Austin, TX 11/18/11 (StreetBeat) --For the three months ended September 30, Astronics (Nasdaq: ATRO) recently announced that sales totaled $56.4 million, up $6.5 million, or 13.0 percent, from the same three months a year earlier. Aerospace sales, which represented approximately 95 percent of total third quarter sales, increased 16.3 percent over the prior year period to $53.5 million.
Net income in the third quarter of 2011 was reported to be $6.7 million, or $0.52 per diluted share, up 40.5 percent when compared with net income of $4.6 million, or $0.37 per diluted share, in the same period a year ago.
Astronics Corporation is a leading supplier of several key aircraft components to the aerospace and defense industries. The company’s product line includes lighting systems that can be used on air fields and runways, electrical power generation systems, aircraft safety systems, and electrical power distribution.
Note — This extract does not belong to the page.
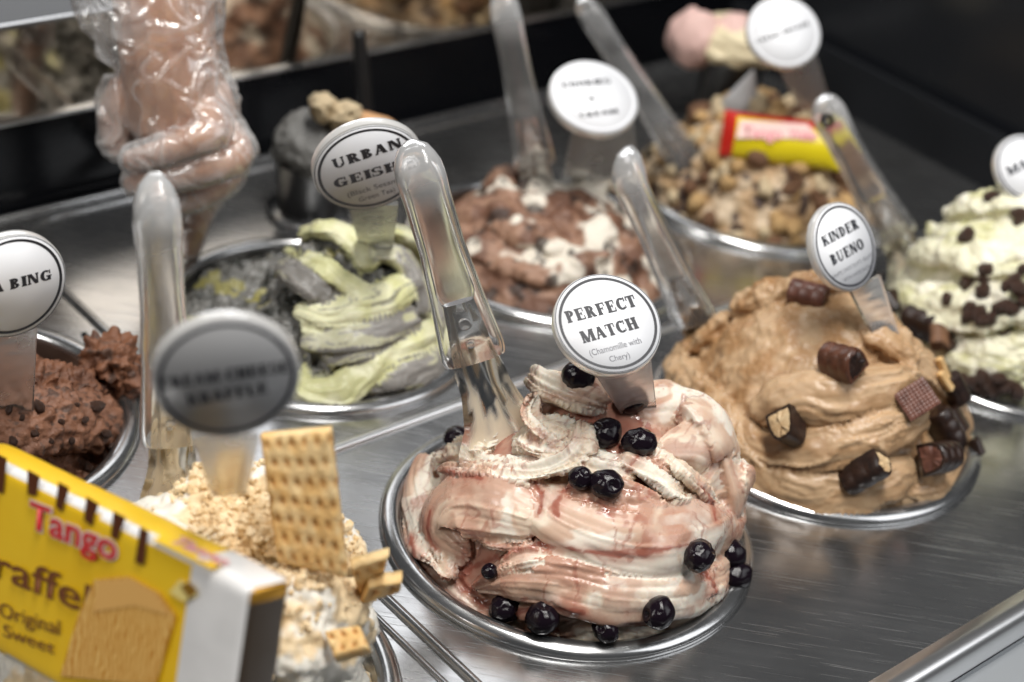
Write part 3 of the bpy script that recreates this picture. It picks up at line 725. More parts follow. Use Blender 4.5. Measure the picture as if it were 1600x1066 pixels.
# ---- white cream gelato in the front left corner
DP = Dome(PANP['P'], .088, .0915, 2.8, -.010, off=(.005, .02))
FP = [
 dict(p=[(300,790,2),(360,770,3),(440,780,3),(500,810,2)], r=(12,17,17,12), flat=.6),
 dict(p=[(380,830,4),(440,850,9),(500,880,9),(530,930,5)], r=(12,18,18,12), flat=.7),
 dict(p=[(400,930,4),(450,950,9),(510,960,8),(555,990,4)], r=(12,16,16,10), flat=.7),
 dict(p=[(380,1010,4),(450,1020,9),(520,1030,6)], r=(10,16,12), flat=.7),
 dict(p=[(535,850,4),(548,910,6),(545,980,6),(560,1030,3)], r=(6,9,9,6), flat=.5),
]
def disp_P(v, n, fid, t, th): return (fbm(v * 60, 3, 708) - .5) * .008 + (fbm(v * 170, 4, 710) - .5) * .007
def col_P(v, n, fid, t, th):
    w = np.tile(np.array([.80, .77, .69]), (len(v), 1)); g = np.tile(np.array([.74, .58, .36]), (len(v), 1))
    hi = sstep(.052, .075, v[:, 2]) 
    return mixc(w, g, sstep(.50, .60, fbm(v * 55, 4, 711) + .16 * hi - .05)), np.zeros(len(v))
build_gelato('gelato_mound', DP, FP, .0016, col_P, disp_P, GEL_ROUGH, 'white cream cheese gelato mound dusted with golden biscuit crumbs')

# ================================================================= helpers that set things onto the gelato
bpy.context.view_layer.update()
SURF = [o for o in COL.objects if o.name.startswith('gelato_mound')]
def surf(px, py):
    d = Vector(ray(px, py)).normalized(); best = None
    for o in SURF:
        ok, loc, nor, _ = o.ray_cast(Vector(CAM), d)
        if ok and (best is None or (loc - Vector(CAM)).length < best[2]): best = (np.array(loc), np.array(nor), (loc - Vector(CAM)).length)
    if best is None:
        D_ = min((DF, DK, DW, DB, DM, DS, DP), key=lambda q: np.linalg.norm(px_of(q.c + np.array([0, 0, .03])) - np.array([px, py]))); h_ = D_.hit(px, py); best = (h_, D_.normal(h_), 0)
    return best
def basis_from(nor, px, py, qx, qy, pos):
    """X along the pixel direction p->q laid on the surface, Z along the surface normal"""
    z = np.asarray(nor, float); z = z / np.linalg.norm(z)
    d = ray(qx, qy) - ray(px, py); d = d - z * (d @ z); x = d / np.linalg.norm(d); return x, np.cross(z, x), z
def blob_mesh(name, r, sub, amp, freq, seed, mat, squash=(1, 1, 1), pit=None):
    bm = bmesh.new(); bmesh.ops.create_icosphere(bm, subdivisions=sub, radius=1)
    me = bpy.data.meshes.new(name); bm.to_mesh(me); bm.free()
    v = verts_of(me); n = v / np.linalg.norm(v, axis=1)[:, None]
    k = 1 + (fbm(n * freq + seed * 3.1, 3, seed) - .5) * 2 * amp
    if pit is not None:
        dd = n @ (np.array(pit) / np.linalg.norm(pit)); k -= .24 * np.exp(-((1 - dd) / .035)) ; k += .05 * np.exp(-((1 - dd - .10) / .05) ** 2)
    put_verts(me, n * k[:, None] * r * np.array(squash)); me.materials.append(mat)
    me.polygons.foreach_set('use_smooth', [sub > 1] * len(me.polygons)); return me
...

In addition, Astronics also provides a variety of test, training and simulation systems, mostly to military customers. Its clients include the Air Forces of a number of countries.
Peter J. Gundermann, President and Chief Executive Officer, commented, “We had another solid quarter with record quarterly sales of $56 million and record net income equal to 12% of sales. We also had record quarterly bookings of $64.5 million as we continue to see strong demand in most of our markets.”
During the third quarter, the company closed on the purchase of a building that it had been leasing in Fort Lauderdale, Florida, for approximately $5.1 million. Additionally, in the second quarter of 2011, the Company acquired a partially completed building located near its present Redmond, Washington, operation for approximately $5.2 million. The Company expects to invest an additional $7 million to $8 million, primarily in 2012, to build-out this facility. Astronics Advanced Electronic Systems Corp plans on moving into the new building in early 2013.
On October 1, 2011, the total backlog was $110.2 million, which was up from a backlog of $102.1 million at the end of the trailing second quarter of 2011 and slightly improved over backlog of $110.0 million at the end of the third quarter of 2010. Approximately $56 million of this backlog is expected to ship by the end of 2011 and $95 million is expected to ship over the next four quarters.
Company management expects revenue for 2011 to be in the range of $222 million to $225 million. Some test systems revenue has been shifted farther out than management had previously expected, but they think that strength in the Aerospace segment will offset that weakness.